## Start Data extract

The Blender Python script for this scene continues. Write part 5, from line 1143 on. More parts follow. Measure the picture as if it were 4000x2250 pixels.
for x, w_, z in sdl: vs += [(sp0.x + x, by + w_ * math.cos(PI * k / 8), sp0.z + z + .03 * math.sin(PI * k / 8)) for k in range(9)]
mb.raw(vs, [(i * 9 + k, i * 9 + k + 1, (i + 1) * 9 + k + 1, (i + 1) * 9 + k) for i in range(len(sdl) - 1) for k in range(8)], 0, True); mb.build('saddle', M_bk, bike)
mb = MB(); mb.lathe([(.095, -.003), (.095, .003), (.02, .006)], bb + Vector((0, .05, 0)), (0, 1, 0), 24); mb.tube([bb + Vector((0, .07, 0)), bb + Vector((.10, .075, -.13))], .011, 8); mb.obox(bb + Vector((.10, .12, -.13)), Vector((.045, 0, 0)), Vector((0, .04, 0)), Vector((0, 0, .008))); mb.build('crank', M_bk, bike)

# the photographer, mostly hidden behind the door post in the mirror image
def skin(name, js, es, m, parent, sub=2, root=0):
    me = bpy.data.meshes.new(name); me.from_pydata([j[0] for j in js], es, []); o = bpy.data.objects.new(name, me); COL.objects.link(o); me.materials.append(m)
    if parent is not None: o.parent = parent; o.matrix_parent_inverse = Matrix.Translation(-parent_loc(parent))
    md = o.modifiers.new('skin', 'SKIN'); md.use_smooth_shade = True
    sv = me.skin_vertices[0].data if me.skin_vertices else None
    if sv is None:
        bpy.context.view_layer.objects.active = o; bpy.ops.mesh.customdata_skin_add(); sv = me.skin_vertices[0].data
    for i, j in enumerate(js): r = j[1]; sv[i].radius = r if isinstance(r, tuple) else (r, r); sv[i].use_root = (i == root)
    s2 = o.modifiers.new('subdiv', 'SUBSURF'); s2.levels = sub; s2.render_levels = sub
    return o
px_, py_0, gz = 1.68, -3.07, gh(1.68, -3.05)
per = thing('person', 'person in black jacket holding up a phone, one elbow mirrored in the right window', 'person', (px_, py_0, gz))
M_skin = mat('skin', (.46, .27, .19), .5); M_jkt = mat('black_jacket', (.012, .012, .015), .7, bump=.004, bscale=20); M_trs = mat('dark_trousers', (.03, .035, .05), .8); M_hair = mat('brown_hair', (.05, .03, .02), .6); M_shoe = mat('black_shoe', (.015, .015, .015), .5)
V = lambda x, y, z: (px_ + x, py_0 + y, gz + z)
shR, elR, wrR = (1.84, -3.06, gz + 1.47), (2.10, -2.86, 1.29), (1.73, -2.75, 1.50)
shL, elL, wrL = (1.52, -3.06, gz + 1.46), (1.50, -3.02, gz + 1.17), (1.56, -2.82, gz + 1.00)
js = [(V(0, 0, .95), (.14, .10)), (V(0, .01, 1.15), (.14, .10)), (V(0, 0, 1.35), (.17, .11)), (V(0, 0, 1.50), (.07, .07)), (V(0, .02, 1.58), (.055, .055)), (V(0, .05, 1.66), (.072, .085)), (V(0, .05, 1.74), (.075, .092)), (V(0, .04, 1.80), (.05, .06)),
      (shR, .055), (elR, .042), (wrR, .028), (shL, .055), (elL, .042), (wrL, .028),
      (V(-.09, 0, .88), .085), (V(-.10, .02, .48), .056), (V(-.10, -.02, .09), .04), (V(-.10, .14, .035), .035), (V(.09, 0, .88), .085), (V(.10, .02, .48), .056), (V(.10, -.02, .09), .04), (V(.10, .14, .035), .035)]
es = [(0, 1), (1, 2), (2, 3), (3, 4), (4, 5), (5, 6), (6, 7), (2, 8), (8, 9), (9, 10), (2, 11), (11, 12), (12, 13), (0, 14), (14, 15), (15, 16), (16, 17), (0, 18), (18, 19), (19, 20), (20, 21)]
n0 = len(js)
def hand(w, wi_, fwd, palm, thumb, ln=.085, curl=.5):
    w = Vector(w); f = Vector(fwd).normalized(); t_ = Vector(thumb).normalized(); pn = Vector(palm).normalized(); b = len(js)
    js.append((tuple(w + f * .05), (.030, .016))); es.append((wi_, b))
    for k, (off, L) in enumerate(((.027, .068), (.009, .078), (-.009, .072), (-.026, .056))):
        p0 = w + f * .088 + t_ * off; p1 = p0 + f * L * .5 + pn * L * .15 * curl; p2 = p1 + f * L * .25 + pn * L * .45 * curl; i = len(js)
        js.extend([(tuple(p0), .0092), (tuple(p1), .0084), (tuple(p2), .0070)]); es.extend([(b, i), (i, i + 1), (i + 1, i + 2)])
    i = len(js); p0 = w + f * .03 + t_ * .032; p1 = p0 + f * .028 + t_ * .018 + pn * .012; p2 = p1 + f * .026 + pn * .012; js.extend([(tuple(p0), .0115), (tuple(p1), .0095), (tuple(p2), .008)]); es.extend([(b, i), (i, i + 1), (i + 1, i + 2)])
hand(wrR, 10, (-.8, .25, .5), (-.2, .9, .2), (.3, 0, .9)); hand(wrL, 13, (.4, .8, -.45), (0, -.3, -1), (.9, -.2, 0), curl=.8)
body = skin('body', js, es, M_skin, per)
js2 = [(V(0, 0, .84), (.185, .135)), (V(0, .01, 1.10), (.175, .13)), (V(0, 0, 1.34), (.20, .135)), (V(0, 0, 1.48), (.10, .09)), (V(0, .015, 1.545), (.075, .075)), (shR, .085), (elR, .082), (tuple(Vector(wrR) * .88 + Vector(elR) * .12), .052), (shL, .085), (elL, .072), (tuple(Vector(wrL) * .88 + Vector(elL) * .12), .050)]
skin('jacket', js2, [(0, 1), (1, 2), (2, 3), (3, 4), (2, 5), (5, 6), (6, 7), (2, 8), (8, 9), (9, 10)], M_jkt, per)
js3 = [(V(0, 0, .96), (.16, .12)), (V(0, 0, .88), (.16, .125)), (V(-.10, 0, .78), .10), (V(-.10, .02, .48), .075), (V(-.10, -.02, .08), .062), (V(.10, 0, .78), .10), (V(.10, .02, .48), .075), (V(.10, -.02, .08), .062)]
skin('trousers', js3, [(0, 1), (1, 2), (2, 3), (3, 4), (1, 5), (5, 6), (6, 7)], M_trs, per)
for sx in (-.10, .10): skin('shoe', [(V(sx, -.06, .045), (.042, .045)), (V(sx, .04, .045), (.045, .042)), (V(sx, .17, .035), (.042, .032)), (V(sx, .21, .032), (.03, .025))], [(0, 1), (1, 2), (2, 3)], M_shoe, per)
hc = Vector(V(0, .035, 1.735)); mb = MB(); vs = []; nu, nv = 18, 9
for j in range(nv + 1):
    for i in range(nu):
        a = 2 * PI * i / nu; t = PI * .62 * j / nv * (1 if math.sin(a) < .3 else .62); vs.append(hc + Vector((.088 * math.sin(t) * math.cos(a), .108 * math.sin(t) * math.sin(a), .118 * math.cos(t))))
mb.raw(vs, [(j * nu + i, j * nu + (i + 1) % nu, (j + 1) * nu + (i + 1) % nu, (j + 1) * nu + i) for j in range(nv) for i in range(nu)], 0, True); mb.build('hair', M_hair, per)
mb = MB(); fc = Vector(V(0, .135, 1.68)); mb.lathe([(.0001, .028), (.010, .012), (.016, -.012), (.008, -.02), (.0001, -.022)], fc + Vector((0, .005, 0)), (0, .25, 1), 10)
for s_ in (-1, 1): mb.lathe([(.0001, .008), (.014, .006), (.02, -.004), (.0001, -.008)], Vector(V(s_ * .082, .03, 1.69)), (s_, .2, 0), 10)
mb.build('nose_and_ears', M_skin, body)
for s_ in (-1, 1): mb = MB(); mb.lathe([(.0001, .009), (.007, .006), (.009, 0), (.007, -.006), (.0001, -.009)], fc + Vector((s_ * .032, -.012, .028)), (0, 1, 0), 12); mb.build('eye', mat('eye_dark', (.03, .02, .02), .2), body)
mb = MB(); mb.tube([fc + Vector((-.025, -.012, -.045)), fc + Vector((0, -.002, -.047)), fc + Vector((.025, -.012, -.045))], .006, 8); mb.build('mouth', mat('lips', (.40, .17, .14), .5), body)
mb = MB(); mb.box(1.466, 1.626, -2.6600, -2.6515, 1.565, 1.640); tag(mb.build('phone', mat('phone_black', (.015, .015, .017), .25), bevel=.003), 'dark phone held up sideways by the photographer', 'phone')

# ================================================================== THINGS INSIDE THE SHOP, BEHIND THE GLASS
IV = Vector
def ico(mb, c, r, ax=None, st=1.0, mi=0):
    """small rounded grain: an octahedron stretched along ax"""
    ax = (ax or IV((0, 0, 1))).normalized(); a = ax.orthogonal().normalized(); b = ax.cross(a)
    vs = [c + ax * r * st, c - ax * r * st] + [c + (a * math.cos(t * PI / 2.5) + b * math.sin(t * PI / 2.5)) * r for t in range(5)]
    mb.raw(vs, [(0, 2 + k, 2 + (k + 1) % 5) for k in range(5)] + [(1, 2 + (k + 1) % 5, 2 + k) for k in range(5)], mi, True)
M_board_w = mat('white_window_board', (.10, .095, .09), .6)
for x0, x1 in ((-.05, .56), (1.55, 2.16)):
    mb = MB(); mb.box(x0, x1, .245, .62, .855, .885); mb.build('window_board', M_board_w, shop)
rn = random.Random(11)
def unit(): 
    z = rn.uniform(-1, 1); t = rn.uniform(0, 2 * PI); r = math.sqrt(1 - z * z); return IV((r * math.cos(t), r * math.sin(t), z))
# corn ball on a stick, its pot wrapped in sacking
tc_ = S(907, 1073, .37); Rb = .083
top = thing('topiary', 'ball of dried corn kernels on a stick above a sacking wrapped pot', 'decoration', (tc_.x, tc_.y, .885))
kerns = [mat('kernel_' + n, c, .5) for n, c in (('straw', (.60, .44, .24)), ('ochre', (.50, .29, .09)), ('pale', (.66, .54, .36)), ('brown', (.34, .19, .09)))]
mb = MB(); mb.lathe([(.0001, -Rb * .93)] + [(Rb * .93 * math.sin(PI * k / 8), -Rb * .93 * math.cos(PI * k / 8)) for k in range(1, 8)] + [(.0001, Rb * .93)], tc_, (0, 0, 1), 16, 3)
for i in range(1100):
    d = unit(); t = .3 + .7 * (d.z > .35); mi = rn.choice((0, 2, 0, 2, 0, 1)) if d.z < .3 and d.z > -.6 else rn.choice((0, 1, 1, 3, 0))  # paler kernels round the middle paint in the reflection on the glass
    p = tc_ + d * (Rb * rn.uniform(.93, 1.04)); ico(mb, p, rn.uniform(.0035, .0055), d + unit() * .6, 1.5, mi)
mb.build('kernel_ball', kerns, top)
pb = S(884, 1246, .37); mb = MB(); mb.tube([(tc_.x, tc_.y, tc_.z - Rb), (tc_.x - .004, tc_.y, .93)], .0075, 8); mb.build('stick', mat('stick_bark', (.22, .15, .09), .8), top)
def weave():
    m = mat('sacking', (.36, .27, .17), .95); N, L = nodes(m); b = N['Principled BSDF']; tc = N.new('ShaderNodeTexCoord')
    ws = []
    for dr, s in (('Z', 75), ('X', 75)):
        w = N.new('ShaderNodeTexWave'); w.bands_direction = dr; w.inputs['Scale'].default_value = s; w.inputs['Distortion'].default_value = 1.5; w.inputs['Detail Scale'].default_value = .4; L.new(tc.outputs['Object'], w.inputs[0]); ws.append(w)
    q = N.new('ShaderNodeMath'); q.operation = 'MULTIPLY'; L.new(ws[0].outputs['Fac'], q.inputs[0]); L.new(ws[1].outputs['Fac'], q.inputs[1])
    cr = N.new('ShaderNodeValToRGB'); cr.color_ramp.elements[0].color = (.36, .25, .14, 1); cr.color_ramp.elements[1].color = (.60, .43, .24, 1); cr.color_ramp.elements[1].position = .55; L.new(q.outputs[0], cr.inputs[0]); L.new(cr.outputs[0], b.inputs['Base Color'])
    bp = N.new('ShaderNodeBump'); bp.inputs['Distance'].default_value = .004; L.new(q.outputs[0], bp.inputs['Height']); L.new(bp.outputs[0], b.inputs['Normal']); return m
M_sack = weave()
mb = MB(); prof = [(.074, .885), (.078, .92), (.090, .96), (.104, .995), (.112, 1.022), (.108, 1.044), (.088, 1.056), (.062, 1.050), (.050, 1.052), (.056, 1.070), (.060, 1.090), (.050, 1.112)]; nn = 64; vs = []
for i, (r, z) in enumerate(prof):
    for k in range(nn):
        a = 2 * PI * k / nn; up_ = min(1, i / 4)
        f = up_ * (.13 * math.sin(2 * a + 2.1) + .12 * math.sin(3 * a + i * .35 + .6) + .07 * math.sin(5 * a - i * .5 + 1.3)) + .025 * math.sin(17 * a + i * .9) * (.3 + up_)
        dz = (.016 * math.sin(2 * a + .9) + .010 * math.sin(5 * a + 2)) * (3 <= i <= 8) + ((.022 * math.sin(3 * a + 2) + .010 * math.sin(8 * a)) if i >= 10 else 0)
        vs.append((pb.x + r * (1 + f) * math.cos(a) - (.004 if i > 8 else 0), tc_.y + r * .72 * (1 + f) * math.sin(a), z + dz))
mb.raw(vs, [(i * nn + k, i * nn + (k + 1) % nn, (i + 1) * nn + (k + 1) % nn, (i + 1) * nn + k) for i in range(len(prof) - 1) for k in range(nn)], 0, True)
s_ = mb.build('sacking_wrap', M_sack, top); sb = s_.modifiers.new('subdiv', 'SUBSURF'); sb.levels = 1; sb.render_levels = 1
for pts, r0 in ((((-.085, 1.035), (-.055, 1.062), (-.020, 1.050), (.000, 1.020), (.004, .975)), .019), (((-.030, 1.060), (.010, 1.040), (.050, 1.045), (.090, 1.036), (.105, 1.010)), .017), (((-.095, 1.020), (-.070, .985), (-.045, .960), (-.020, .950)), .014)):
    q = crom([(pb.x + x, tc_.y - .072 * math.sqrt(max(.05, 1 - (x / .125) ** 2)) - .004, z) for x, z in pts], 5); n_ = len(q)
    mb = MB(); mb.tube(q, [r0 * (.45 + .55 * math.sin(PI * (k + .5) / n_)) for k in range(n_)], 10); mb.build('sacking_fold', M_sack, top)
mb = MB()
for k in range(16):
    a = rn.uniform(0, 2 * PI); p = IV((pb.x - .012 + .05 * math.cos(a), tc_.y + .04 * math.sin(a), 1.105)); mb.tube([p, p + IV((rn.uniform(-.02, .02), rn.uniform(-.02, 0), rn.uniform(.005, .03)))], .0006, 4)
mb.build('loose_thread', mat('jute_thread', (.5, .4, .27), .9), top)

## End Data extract

Exactly repeat the lines running from the top of the listing to the line bearing "mb.build('crank', M_bk, bike)", both of those lines included, and only them.

The Blender Python script for this scene continues. Write part 5, from line 1143 on. More parts follow. Measure the picture as if it were 4000x2250 pixels.
for x, w_, z in sdl: vs += [(sp0.x + x, by + w_ * math.cos(PI * k / 8), sp0.z + z + .03 * math.sin(PI * k / 8)) for k in range(9)]
mb.raw(vs, [(i * 9 + k, i * 9 + k + 1, (i + 1) * 9 + k + 1, (i + 1) * 9 + k) for i in range(len(sdl) - 1) for k in range(8)], 0, True); mb.build('saddle', M_bk, bike)
mb = MB(); mb.lathe([(.095, -.003), (.095, .003), (.02, .006)], bb + Vector((0, .05, 0)), (0, 1, 0), 24); mb.tube([bb + Vector((0, .07, 0)), bb + Vector((.10, .075, -.13))], .011, 8); mb.obox(bb + Vector((.10, .12, -.13)), Vector((.045, 0, 0)), Vector((0, .04, 0)), Vector((0, 0, .008))); mb.build('crank', M_bk, bike)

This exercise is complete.